Vought XF5U-1 'Flapjack'

Vought XF5U-1 'Flapjack'

The Vought XF5U-1 was a development of an earlier, smaller aircraft - the V-173.

The V-173 first flew in 1942 and was designed to prove the concept of a twin-propellor, blended wing circular aircraft. The V-173 was a relatively basic prototype considering the complexity of the overall design. It featured propellors from the F4U-4 Corsair, two 80 horsepower engines, and a fixed undercarriage. However it served its purpose and showed that the design worked, therefore the green light was given to develop a full-size version.

The XF5U-1, nicknamed the 'Flapjack' due to its peculiar shape, was a considerably more advanced aircraft than the V-173. Power came from two 1350 horsepower Pratt and Whitney R-2000-7 radial engines, and the four bladed propellors were custom built for the aircraft.

Additionally, whereas the V-173 had used a lightweight but flimsy construction technique which primarily consisted of a fabric covered wooden structure, the XF5U-1 featured a largely metal construction method. Due to this fact the XF5U-1 weighed an incredible five times the amount of the prototype.

Two examples of the XF5U-1 were constructed and underwent extensive ground tests, including a few short hopping flights - but no full flights. From the outset the aircraft suffered from vibration problems.
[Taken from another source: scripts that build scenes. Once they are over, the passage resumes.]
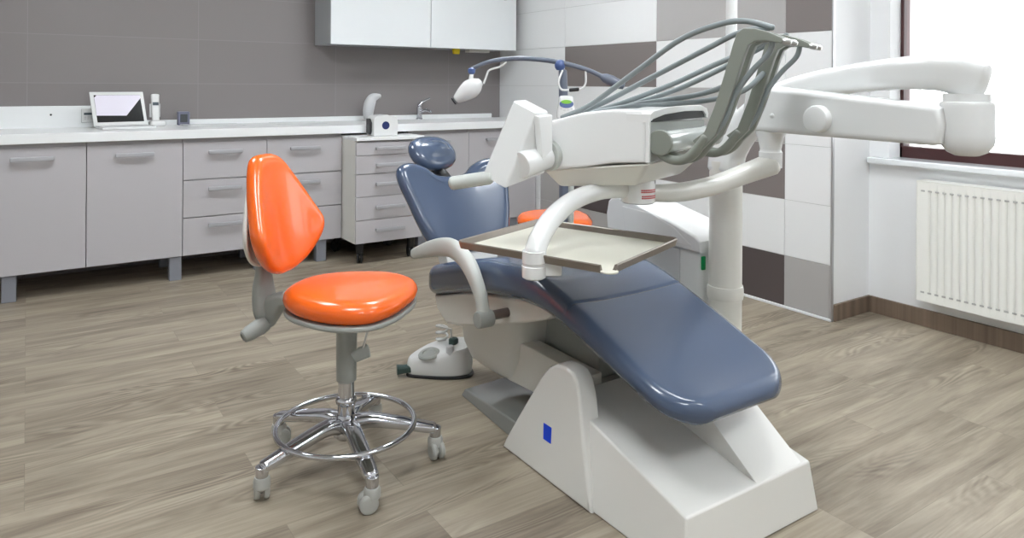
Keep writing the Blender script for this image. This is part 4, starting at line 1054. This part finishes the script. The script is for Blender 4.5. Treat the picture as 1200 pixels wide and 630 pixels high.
# head
h0, h1 = V((1.757, 2.905, 1.205)), V((1.668, 2.972, 1.122)); dd = (h1-h0)
bm = BM(); tube(bm, [h0+dd*f for f in (0, 0.15, 0.4, 0.7, 0.95)], [0.022, 0.038, 0.046, 0.036, 0.022], n=20, smooth=5, r2=[0.018, 0.030, 0.034, 0.028, 0.018], up=(-0.57, -0.82, 0)); lh = wl.part('lamp_head', bm, M['plastic_white'])
bm = BM(); tube(bm, [V((1.730, 2.932, 1.245)), V((1.724, 2.932, 1.185))], [0.010, 0.014], n=12); wl.part('head_stem', bm, M['plastic_white'], lh)
q = h0+dd*1.02; dn = dd.normalized()
bm = BM(); lathe(bm, q+dn*0.004, dn, [(0, 0.019), (0.006, 0.019), (0.0065, 0)], 20); wl.part('light_window', bm, M['black'], lh)
bm = BM(); tube(bm, [V((1.778, 2.90, 1.20)), V((1.79, 2.893, 1.24)), V((1.80, 2.887, 1.262)), V((1.84, 2.862, 1.278)), V((1.865, 2.845, 1.300))], 0.005, n=10, smooth=5); wl.part('cable', bm, M['plastic_white'], lh)
bm = BM(); tube(bm, [V((2.062, 2.668, 1.262)), V((2.040, 2.668, 1.21)), V((2.05, 2.66, 1.175)), V((2.085, 2.64, 1.172)), V((2.125, 2.61, 1.178)), V((2.145, 2.60, 1.205)), V((2.148, 2.605, 1.262))], 0.005, n=10, smooth=5); wl.part('cable', bm, M['plastic_white'], ar)
bm = BM(); tube(bm, [V((2.085, 2.64, 1.172)), V((2.115, 2.617, 1.176))], 0.009, n=12); wl.part('cable_plug', bm, M['black'], ar)

# ------------------------------------------------------------------ world and daylight
w = bpy.data.worlds.new('world'); SC.world = w; w.use_nodes = True
bg = w.node_tree.nodes['Background']; bg.inputs['Color'].default_value = (0.95, 0.98, 1.0, 1); bg.inputs['Strength'].default_value = 4.5
pl = bpy.data.lights.new('window_portal', 'AREA'); pl.shape = 'RECTANGLE'; pl.size = WY1-WY0; pl.size_y = WZ1-WZ0
po = bpy.data.objects.new('window_portal', pl); COL.objects.link(po)
po.location = (XW+0.30, (WY0+WY1)/2, (WZ0+WZ1)/2); po.rotation_euler = (PI/2, 0, PI/2)
pl.cycles.is_portal = True

# ------------------------------------------------------------------ camera
f_px, cy_px, roll, yaw, H = 850.9, 97.917, 0.00678625, 0.58875, 1.20
F = V((math.sin(yaw), math.cos(yaw), 0)); R = V((math.cos(yaw), -math.sin(yaw), 0)); U = V((0, 0, 1))
R_ = R*math.cos(roll)+U*math.sin(roll); U_ = U*math.cos(roll)-R*math.sin(roll)
cam = bpy.data.cameras.new('camera'); co = bpy.data.objects.new('camera', cam); COL.objects.link(co)
m = Matrix((R_, U_, -F)).transposed().to_4x4(); m.translation = V((0, 0, H)); co.matrix_world = m
cam.sensor_fit = 'HORIZONTAL'; cam.sensor_width = 36.0; cam.lens = f_px/1200*36.0
cam.shift_y = (cy_px-315.0)/1200.0
cam.clip_start = 0.05
SC.camera = co
SC.view_settings.view_transform = 'Standard'; SC.view_settings.look = 'None'
SC.view_settings.gamma = 1.0; SC.view_settings.use_curve_mapping = False
SC.view_settings.exposure = 0.08
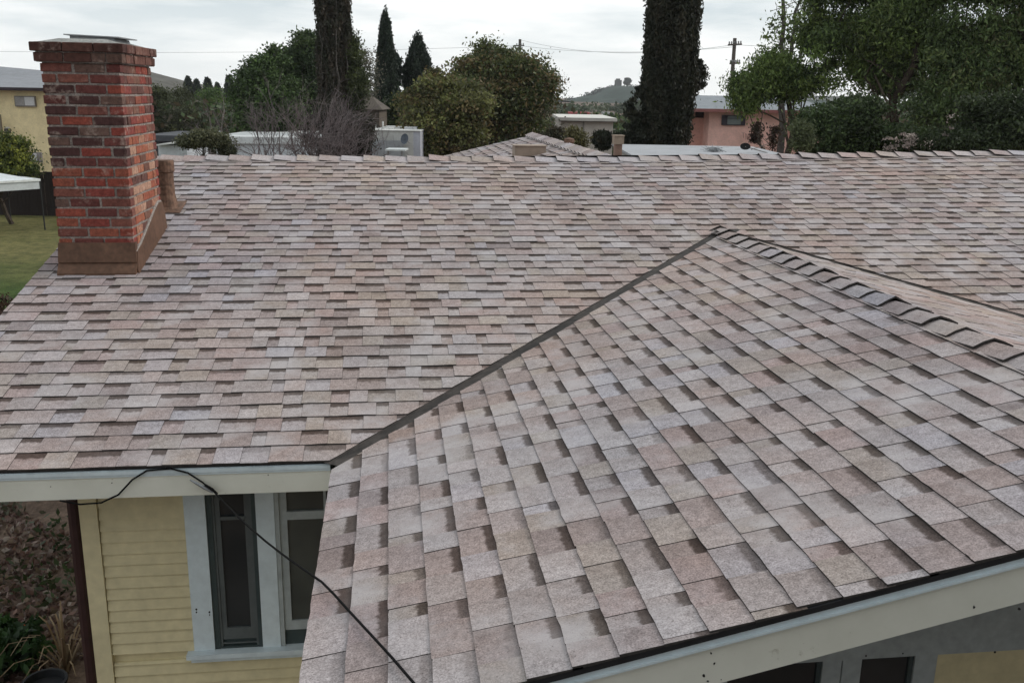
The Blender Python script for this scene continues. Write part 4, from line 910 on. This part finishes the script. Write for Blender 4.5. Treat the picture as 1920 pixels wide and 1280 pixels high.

Unfortunately, due to the rapid advances in jet aircraft and more conventional rotor aircraft the engineers never had the time to correct the problem as the project was canceled in 1947 in favor of more modern aircraft.

Both XF5U-1 prototypes were subsequently dismantled and destroyed. Thankfully however the V-173 was rescued and is now preserved by the Smithsonian.